● INFORMATION PROVIDED:

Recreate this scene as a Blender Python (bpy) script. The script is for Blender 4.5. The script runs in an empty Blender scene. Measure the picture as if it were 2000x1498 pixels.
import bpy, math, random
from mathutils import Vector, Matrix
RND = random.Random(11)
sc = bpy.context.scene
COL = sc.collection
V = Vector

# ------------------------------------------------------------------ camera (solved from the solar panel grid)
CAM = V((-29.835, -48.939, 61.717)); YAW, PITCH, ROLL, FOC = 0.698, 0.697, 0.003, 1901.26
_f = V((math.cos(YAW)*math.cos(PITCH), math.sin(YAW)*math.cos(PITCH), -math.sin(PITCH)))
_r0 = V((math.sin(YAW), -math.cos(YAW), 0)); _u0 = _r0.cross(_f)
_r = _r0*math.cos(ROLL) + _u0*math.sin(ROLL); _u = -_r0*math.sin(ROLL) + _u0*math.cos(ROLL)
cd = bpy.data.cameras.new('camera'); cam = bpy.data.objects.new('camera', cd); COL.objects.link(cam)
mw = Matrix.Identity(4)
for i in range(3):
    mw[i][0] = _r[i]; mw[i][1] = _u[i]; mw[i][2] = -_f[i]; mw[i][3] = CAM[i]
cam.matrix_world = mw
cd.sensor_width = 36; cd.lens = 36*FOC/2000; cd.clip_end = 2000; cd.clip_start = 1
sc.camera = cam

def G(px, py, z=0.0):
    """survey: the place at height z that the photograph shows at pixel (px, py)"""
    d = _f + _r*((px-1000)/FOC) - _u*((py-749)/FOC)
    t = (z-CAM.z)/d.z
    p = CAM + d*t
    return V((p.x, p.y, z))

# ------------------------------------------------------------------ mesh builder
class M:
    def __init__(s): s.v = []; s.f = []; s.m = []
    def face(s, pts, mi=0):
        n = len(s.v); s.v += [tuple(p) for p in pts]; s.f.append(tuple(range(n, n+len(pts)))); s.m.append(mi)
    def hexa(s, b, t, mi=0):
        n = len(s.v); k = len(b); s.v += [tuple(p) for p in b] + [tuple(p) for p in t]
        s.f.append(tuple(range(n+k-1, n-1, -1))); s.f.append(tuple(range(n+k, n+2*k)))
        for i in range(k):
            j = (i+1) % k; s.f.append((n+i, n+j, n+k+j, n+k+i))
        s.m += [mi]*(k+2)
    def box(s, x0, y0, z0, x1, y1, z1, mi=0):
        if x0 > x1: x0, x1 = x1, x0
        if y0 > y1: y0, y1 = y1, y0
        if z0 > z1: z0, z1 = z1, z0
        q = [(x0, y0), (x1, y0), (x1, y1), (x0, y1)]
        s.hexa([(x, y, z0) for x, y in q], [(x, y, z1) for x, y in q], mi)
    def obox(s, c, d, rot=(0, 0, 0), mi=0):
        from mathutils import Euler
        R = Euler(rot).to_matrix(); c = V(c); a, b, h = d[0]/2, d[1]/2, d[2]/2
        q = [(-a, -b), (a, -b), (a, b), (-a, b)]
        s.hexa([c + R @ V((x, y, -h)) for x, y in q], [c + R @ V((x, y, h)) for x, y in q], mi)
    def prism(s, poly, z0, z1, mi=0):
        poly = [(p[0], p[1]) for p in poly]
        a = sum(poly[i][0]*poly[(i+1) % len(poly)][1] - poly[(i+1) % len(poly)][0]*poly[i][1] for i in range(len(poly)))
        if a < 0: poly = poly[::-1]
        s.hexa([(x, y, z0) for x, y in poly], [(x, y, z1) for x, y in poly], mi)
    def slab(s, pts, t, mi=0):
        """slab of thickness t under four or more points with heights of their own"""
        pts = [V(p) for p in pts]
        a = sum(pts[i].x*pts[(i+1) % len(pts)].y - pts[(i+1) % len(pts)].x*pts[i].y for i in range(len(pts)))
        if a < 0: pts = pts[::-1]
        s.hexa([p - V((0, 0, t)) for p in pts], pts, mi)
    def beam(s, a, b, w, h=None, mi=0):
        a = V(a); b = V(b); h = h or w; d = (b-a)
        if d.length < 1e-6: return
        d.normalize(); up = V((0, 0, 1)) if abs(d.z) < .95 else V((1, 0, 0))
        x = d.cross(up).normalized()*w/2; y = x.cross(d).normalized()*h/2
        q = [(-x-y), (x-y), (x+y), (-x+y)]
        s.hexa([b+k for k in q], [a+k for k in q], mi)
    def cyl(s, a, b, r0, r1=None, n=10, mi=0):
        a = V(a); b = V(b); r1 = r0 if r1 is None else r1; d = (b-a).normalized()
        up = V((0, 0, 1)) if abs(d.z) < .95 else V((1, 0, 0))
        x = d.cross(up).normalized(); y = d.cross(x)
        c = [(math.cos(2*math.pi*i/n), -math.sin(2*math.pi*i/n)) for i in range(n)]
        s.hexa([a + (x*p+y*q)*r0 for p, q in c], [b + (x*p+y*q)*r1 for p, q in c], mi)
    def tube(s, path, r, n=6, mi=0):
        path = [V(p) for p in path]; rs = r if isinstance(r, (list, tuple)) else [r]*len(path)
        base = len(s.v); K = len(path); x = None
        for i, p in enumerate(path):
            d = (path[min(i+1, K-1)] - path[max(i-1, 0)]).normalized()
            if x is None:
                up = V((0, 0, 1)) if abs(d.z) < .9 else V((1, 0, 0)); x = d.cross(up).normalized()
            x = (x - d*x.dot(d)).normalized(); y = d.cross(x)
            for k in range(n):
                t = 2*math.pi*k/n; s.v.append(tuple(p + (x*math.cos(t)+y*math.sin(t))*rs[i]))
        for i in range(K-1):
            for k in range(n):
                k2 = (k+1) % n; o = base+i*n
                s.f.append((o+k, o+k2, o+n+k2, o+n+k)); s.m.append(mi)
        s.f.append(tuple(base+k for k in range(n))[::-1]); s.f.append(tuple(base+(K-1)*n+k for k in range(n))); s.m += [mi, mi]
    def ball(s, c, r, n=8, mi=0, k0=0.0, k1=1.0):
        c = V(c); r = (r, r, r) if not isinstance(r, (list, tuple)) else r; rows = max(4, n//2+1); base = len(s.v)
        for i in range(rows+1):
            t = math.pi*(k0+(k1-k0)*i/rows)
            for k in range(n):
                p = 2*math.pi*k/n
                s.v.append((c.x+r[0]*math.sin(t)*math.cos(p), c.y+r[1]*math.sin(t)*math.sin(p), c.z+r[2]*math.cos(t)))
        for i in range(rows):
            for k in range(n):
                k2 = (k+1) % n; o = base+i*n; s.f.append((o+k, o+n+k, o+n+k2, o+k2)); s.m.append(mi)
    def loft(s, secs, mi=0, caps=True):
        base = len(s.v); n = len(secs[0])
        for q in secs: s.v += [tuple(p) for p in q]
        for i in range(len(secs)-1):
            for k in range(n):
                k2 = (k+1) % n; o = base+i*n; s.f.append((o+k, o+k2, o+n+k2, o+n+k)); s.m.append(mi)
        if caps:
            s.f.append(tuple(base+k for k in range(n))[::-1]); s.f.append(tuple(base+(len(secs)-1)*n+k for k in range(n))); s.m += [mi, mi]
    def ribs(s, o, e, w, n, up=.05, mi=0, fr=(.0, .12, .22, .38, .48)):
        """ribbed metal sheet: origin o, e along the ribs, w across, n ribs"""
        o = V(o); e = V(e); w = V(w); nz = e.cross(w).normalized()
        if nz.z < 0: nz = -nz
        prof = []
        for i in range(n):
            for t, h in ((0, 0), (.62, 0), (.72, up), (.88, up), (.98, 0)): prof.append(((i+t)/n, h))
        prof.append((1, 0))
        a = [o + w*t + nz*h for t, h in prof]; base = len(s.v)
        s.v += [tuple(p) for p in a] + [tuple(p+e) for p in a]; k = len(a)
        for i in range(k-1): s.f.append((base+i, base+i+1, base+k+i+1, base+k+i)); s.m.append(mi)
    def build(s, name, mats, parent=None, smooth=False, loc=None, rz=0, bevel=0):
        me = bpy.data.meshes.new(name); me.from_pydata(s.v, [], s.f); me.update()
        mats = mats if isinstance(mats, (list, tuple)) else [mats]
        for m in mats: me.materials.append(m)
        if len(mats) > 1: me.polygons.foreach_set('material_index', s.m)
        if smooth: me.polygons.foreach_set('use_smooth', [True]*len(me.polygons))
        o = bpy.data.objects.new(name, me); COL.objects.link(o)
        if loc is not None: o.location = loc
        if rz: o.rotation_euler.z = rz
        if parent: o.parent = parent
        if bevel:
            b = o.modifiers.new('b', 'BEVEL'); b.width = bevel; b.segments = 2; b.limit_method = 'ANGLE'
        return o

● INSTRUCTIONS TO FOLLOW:
Using the listing, collect all lines in which the string "scene" is found.

● PROBLEM SOLUTION:
Recreate this scene as a Blender Python (bpy) script. The script is for Blender 4.5. The script runs in an empty Blender scene. Measure the picture as if it were 2000x1498 pixels.
sc = bpy.context.scene